■ **GIVEN PROBLEM**
Return only the lines from the top of the material through the line marked by "obj('foliage', fol, [leafF, leafF2, leafF3], t)", unaltered.

■ ■ ■ ■ ■ ■ ■

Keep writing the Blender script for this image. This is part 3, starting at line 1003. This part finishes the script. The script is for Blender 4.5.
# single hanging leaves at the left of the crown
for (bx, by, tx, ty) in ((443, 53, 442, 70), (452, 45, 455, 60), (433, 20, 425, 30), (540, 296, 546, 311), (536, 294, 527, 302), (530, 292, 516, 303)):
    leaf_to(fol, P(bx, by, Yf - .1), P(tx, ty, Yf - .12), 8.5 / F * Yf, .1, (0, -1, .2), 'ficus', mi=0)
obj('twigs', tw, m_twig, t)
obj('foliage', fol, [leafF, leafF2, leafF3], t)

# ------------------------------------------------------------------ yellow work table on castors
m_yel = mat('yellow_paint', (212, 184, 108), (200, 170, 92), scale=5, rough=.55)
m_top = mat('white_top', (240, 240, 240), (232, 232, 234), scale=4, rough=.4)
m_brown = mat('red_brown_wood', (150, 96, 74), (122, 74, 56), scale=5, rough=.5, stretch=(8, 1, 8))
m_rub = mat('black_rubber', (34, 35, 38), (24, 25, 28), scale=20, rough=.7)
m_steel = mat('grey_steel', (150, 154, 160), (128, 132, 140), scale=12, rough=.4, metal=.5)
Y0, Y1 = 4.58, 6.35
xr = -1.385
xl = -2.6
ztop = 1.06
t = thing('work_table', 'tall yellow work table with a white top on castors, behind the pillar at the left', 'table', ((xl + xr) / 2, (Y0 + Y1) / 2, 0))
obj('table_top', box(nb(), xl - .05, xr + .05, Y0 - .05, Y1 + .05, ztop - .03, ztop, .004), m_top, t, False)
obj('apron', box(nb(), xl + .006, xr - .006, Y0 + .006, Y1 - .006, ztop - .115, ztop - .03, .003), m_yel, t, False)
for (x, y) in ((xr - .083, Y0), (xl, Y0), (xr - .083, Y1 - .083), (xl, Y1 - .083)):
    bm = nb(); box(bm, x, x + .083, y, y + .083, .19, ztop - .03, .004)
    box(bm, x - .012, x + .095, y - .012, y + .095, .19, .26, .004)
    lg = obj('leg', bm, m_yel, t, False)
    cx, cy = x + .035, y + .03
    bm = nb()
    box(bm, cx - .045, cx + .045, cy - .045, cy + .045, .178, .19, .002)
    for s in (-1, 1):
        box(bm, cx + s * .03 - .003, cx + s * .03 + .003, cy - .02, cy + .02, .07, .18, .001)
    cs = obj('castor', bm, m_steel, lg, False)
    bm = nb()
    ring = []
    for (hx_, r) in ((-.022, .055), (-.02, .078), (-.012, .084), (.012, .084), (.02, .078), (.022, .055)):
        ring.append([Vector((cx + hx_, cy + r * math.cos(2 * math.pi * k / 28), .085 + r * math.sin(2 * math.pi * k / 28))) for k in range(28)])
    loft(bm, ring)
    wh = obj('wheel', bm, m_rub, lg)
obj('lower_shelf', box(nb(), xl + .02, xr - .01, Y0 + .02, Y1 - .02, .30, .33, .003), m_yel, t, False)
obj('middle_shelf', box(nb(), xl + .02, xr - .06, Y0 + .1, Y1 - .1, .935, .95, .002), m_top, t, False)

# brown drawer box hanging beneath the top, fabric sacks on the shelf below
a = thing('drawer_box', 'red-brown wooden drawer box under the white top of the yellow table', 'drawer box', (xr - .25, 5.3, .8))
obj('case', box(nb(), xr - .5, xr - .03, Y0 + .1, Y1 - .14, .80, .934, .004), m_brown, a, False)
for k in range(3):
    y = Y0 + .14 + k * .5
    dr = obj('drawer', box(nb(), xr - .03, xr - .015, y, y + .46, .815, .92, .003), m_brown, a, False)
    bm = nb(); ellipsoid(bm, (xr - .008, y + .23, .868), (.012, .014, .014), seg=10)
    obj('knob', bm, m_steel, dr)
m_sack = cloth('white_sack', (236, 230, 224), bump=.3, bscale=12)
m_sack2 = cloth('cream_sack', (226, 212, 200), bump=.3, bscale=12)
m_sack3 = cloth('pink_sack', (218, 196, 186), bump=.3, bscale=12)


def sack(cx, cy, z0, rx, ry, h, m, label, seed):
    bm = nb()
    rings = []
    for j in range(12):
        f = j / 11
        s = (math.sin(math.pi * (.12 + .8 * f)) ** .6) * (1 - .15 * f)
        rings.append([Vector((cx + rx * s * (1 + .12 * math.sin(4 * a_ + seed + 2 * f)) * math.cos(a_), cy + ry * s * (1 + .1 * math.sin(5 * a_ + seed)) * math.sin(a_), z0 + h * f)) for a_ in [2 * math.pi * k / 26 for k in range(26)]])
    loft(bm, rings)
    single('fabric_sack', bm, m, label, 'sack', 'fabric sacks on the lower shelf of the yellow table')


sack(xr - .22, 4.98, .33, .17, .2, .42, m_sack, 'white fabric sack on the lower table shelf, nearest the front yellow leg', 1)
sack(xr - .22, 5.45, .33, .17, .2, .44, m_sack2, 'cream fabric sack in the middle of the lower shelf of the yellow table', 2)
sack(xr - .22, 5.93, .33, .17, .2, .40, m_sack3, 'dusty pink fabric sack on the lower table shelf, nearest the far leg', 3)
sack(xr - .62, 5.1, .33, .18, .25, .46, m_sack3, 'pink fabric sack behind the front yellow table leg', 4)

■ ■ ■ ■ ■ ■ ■

■ **WRITTEN SOLUTION**
Keep writing the Blender script for this image. This is part 3, starting at line 1003. This part finishes the script. The script is for Blender 4.5.
# single hanging leaves at the left of the crown
for (bx, by, tx, ty) in ((443, 53, 442, 70), (452, 45, 455, 60), (433, 20, 425, 30), (540, 296, 546, 311), (536, 294, 527, 302), (530, 292, 516, 303)):
    leaf_to(fol, P(bx, by, Yf - .1), P(tx, ty, Yf - .12), 8.5 / F * Yf, .1, (0, -1, .2), 'ficus', mi=0)
obj('twigs', tw, m_twig, t)
obj('foliage', fol, [leafF, leafF2, leafF3], t)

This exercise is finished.